I started this post late last year and since then things have changed quite a bit….

I responded to a Facebook post a few weeks ago about what were we going to do in 2017 to top what we had done this year. I thought a bit about this as there are several answers one can give – go all out and want to achieve massive races we’ve not even thought about or be happy with what we’ve done and aim to enjoy the experiences.

Some of you may think that I chose option one, after all my very first race was 21kms with no experience what so ever. No, I chose instead the one that resonates with me. I have achieved so much this year and I’m incredibly proud of that. If you had told me in mid 2014 that by the end of 2016 I would have run over 1000 kms which included a marathon I would have laughed at you. Now, I say?

My response to the question was there was nothing to top. I was going to run the races I wanted to, work on PB’s in the ones I’ve done before (if it’s not to be, respect the reasoning why I didn’t) and enjoy the experiences as I went along.

I have two marathons booked in for this year and my plan is the same as before 1)Finish.
2)Finish still standing.
3)Finish under 5hrs (which would be a new PB).

My aim this year is to go forth and enjoy the next part of my journey.

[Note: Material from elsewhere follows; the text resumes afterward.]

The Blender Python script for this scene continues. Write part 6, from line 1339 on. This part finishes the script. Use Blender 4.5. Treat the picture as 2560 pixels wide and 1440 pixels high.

Train hard and learn from each session, gain something from each race and above all enjoy it all.
Each race, each training session, no matter how hard or bad we think it is gives us something to learn, gives us new strength. The things I have learnt about myself this year cannot be topped.
The support I have is the best any runner could have. Unwavering and wholehearted. I appreciate every moment, every hug and kiss, every message of it

While most of this remains the same, the big difference is adding in the unknown quantity…injury recovery time.
After having to pull out of my first marathon with my ITB and started dealing with the subsequent recovery period, my priorities have been focused elsewhere. I must recover, and work hard to do so. I have been consistent and will have to be diligent with this for the rest of my running life. I do not want this to happen again. It is driving me nuts having to take it easy and not be able to just get out there and run.
I have a race tomorrow that I had to downgrade to  5k from the 10. Even if had been able to manage the full 10, I knew I wouldn’t be getting a pb on this one (my aim had I been uninjured) so this is, while disappointing, doable as my now current running distance. When I say it hurts, it’s an emotional hurt. I’m not running past the point where it gets that sharp pain, which is around the 4-5k mark. It’s been so long since 5k was my total it feels laughable if it weren’t so serious. It’s all about baby steps, and being careful.

My second marathon I have planned has now been registered for and flights booked. I checked that when I arrive the day before should I feel I cannot do the full I am able to downgrade for the half. This was important, as I would much rather say I had to downgrade and then finish a half than be foolish and attempt the full only to finish it with another DNF. More on this at a later date.

Until then, stay active and train carefully, Jen.